| Written task |
Return exactly the listing's lines, from its first line to the line holding "COL = scene.collection", ends included.

| Material for the task |
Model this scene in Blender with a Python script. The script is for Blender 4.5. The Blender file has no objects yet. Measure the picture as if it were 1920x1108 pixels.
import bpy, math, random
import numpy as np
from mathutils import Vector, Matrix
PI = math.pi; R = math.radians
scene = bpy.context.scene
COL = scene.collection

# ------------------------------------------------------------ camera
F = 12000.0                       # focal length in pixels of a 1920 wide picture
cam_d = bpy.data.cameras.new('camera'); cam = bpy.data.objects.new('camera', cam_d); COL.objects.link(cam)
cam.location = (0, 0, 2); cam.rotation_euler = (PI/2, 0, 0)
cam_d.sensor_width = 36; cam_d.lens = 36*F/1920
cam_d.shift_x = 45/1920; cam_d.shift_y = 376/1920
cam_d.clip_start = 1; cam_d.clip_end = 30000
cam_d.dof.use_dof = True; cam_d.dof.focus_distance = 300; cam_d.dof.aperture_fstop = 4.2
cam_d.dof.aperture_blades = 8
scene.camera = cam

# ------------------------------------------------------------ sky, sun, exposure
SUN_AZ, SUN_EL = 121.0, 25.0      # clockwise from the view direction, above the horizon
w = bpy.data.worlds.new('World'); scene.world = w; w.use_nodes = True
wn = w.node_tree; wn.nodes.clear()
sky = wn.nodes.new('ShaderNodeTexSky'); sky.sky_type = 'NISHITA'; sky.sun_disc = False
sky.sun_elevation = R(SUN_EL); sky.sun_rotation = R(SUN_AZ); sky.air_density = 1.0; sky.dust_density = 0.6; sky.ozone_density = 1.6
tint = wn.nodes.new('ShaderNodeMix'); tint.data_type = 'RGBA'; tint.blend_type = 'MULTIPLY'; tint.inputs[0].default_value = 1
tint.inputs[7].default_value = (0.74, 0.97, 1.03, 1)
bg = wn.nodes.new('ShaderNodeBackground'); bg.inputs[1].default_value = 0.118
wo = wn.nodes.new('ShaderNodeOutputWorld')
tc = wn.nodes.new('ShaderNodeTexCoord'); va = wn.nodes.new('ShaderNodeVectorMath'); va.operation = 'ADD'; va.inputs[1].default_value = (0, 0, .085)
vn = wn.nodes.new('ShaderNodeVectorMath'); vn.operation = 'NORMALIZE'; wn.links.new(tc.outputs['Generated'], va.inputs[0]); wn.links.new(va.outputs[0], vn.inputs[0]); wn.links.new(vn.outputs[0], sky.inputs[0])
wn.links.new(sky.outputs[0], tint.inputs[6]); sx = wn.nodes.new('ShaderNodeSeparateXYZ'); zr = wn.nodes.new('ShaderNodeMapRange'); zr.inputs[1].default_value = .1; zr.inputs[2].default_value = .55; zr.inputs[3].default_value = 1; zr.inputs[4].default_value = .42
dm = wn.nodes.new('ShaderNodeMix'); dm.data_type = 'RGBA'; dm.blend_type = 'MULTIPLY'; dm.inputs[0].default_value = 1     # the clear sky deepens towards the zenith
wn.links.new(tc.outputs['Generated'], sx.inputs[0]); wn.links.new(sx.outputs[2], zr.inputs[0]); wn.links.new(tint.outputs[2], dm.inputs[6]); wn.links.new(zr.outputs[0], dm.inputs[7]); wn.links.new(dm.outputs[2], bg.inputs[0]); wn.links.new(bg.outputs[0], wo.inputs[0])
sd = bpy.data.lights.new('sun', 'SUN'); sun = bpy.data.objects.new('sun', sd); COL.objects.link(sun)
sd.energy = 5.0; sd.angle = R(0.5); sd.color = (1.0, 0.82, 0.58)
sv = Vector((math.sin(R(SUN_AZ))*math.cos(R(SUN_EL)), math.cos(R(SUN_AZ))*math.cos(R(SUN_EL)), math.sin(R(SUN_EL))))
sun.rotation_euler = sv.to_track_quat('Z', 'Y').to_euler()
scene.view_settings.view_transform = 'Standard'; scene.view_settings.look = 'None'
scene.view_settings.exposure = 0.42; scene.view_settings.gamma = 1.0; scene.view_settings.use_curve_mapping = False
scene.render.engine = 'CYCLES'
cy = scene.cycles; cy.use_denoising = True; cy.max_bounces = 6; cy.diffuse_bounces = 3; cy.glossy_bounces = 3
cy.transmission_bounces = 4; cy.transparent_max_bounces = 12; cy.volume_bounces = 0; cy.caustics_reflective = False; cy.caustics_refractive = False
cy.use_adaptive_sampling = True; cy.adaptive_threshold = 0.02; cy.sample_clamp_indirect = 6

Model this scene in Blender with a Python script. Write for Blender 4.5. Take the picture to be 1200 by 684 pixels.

| Answer |
Model this scene in Blender with a Python script. The script is for Blender 4.5. The Blender file has no objects yet. Measure the picture as if it were 1920x1108 pixels.
import bpy, math, random
import numpy as np
from mathutils import Vector, Matrix
PI = math.pi; R = math.radians
scene = bpy.context.scene
COL = scene.collection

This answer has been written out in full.